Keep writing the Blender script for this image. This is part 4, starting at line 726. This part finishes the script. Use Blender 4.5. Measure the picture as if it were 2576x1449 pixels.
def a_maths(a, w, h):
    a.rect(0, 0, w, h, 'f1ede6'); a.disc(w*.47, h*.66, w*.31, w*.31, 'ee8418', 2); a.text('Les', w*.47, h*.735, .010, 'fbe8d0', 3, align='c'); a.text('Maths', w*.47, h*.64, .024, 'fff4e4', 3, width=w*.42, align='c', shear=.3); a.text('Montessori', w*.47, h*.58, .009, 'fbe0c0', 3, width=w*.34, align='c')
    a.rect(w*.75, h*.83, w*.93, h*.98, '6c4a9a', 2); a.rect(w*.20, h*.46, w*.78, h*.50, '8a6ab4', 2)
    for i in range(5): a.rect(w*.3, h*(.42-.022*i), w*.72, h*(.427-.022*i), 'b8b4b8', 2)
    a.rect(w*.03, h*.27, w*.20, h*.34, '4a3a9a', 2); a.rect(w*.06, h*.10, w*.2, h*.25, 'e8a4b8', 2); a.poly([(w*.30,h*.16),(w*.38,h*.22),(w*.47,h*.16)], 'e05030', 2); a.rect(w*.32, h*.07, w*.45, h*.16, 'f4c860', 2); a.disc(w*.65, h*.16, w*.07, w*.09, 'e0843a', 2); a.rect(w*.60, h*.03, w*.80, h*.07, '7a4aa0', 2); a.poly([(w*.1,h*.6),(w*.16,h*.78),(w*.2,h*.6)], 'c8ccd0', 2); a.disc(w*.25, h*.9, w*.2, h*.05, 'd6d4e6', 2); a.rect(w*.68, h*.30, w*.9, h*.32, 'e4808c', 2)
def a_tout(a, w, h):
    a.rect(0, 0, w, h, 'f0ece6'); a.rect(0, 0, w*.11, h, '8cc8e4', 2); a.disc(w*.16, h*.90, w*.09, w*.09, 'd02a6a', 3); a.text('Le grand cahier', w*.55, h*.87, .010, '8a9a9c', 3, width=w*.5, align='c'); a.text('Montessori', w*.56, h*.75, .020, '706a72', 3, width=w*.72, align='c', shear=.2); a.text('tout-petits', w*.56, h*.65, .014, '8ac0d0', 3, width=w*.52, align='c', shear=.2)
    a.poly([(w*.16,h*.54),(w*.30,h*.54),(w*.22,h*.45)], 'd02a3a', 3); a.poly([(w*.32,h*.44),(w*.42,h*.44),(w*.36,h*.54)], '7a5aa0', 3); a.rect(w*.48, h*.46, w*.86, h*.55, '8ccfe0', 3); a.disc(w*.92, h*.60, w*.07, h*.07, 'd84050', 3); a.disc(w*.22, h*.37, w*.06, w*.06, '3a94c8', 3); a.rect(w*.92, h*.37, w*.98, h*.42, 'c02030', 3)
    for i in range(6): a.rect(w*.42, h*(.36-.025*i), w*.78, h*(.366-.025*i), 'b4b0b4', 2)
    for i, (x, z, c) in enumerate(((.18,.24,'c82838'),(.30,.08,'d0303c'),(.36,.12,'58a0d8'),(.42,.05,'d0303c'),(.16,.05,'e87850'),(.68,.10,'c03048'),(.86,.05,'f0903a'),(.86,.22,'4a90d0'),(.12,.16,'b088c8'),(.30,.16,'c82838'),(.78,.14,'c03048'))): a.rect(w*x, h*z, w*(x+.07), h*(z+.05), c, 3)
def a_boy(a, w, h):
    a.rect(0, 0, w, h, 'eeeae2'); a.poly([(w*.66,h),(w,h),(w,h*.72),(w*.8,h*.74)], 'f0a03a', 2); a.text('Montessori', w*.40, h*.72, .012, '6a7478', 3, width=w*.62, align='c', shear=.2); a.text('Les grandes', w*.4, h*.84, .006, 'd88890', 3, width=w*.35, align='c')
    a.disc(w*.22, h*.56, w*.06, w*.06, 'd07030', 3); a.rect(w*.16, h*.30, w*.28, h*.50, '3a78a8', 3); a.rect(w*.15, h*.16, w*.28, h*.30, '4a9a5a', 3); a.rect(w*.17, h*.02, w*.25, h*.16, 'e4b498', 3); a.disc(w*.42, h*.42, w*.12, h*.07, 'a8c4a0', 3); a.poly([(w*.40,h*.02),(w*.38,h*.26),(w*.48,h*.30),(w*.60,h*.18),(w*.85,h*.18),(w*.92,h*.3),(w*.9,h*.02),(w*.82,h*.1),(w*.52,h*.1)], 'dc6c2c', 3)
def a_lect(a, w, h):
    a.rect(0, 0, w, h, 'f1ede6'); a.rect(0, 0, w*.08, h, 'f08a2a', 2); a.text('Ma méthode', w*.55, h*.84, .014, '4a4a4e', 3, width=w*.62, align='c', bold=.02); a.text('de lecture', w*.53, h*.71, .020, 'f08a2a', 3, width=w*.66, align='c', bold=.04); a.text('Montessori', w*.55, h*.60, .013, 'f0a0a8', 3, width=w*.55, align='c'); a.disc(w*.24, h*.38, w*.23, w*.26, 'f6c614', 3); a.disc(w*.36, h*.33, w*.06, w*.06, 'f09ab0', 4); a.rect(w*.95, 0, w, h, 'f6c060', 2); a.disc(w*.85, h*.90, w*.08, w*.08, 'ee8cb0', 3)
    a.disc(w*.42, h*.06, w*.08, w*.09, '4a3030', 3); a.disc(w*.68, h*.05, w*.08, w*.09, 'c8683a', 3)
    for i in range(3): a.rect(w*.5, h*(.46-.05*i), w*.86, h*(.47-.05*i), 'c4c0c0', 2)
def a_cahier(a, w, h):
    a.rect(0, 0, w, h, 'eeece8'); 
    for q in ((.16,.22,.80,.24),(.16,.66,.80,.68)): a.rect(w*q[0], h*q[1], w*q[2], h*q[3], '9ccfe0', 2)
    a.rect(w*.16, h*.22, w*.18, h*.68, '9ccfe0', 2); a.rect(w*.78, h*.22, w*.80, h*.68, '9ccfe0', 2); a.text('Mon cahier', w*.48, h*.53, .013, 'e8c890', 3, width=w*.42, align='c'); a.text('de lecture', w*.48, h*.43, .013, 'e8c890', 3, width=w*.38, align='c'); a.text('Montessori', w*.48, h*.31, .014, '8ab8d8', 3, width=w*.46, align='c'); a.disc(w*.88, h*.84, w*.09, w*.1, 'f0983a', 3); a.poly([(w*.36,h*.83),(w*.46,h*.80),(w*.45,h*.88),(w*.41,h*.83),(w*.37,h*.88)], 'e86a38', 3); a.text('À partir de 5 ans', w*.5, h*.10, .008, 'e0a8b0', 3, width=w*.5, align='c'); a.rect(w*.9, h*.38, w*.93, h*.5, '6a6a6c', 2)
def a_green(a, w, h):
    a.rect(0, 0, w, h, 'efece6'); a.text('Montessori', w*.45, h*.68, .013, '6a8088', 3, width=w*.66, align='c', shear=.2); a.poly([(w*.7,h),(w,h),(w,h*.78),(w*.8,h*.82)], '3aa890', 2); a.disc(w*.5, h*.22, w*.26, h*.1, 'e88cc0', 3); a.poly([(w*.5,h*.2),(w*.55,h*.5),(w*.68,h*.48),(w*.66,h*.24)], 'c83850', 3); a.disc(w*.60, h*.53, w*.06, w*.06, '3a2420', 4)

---

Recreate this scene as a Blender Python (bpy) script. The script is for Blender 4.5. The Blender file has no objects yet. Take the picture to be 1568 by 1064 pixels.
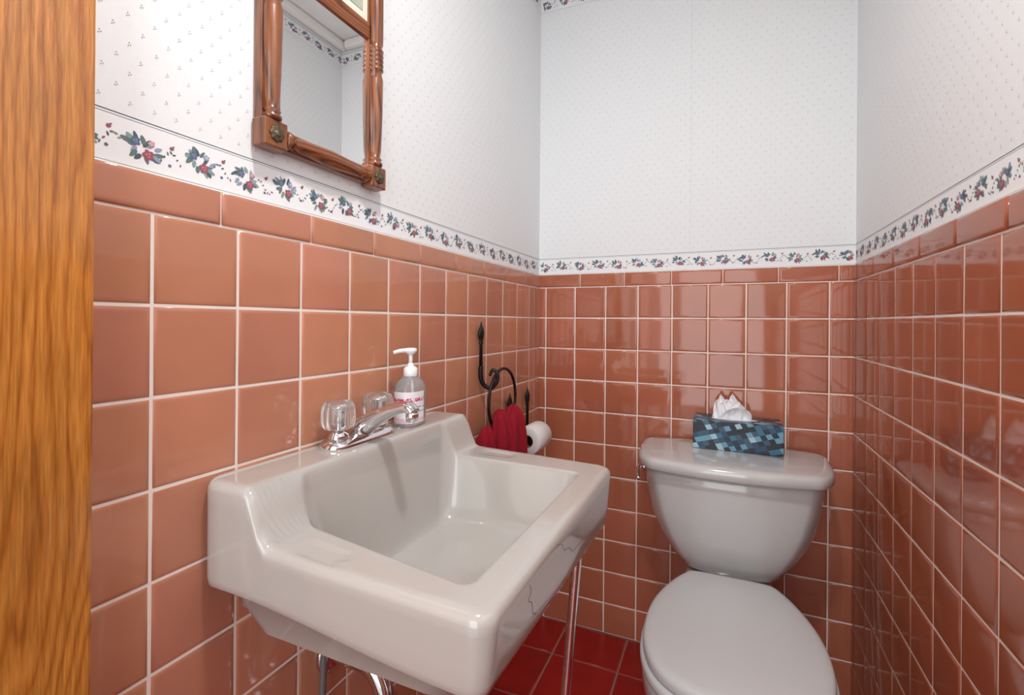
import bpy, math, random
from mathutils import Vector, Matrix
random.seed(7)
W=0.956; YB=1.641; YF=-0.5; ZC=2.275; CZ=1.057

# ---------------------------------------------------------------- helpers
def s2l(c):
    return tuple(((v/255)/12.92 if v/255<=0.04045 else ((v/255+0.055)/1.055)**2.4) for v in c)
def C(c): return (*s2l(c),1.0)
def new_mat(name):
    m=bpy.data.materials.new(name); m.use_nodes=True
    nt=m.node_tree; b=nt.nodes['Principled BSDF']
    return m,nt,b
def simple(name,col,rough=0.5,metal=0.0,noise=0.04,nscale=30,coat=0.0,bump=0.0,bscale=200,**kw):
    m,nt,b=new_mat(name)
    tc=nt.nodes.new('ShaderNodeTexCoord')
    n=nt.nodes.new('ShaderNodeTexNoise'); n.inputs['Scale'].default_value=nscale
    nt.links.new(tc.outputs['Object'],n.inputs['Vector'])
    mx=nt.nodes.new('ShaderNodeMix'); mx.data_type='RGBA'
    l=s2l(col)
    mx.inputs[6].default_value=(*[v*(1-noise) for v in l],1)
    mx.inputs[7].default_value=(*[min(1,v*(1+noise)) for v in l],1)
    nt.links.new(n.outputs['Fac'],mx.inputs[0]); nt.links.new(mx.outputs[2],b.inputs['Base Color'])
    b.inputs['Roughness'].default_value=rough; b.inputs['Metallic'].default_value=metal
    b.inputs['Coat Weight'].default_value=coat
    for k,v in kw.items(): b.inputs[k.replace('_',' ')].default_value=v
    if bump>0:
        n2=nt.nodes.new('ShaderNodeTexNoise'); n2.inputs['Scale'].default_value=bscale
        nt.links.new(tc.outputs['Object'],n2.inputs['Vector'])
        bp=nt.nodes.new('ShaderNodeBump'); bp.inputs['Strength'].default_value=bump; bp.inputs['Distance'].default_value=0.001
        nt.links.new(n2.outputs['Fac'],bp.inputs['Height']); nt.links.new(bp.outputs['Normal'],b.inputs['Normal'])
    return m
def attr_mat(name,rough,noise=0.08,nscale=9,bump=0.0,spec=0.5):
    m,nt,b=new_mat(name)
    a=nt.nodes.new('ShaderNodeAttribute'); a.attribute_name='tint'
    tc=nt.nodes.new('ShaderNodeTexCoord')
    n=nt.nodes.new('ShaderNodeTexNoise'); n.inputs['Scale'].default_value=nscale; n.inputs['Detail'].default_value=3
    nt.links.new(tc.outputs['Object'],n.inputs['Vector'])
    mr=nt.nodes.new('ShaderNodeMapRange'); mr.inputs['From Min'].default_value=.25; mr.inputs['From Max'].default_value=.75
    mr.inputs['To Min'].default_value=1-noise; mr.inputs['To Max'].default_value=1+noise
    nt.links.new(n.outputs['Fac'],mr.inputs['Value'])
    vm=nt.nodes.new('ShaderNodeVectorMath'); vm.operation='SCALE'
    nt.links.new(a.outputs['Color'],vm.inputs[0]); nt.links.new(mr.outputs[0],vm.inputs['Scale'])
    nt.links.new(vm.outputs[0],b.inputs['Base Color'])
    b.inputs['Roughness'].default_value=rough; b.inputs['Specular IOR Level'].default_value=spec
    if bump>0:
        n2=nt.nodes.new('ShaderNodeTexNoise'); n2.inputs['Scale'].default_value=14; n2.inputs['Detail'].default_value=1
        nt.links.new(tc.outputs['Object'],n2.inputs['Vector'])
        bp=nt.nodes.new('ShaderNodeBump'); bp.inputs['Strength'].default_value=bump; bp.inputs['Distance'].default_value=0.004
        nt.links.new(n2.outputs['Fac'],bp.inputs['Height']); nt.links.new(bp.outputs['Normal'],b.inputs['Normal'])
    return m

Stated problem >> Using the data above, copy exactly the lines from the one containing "Recreate this scene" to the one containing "W=0.956; YB=1.641; YF=-0.5;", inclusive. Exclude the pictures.

Answer to the problem >>
Recreate this scene as a Blender Python (bpy) script. The script is for Blender 4.5. The Blender file has no objects yet. Take the picture to be 1568 by 1064 pixels.
import bpy, math, random
from mathutils import Vector, Matrix
random.seed(7)
W=0.956; YB=1.641; YF=-0.5; ZC=2.275; CZ=1.057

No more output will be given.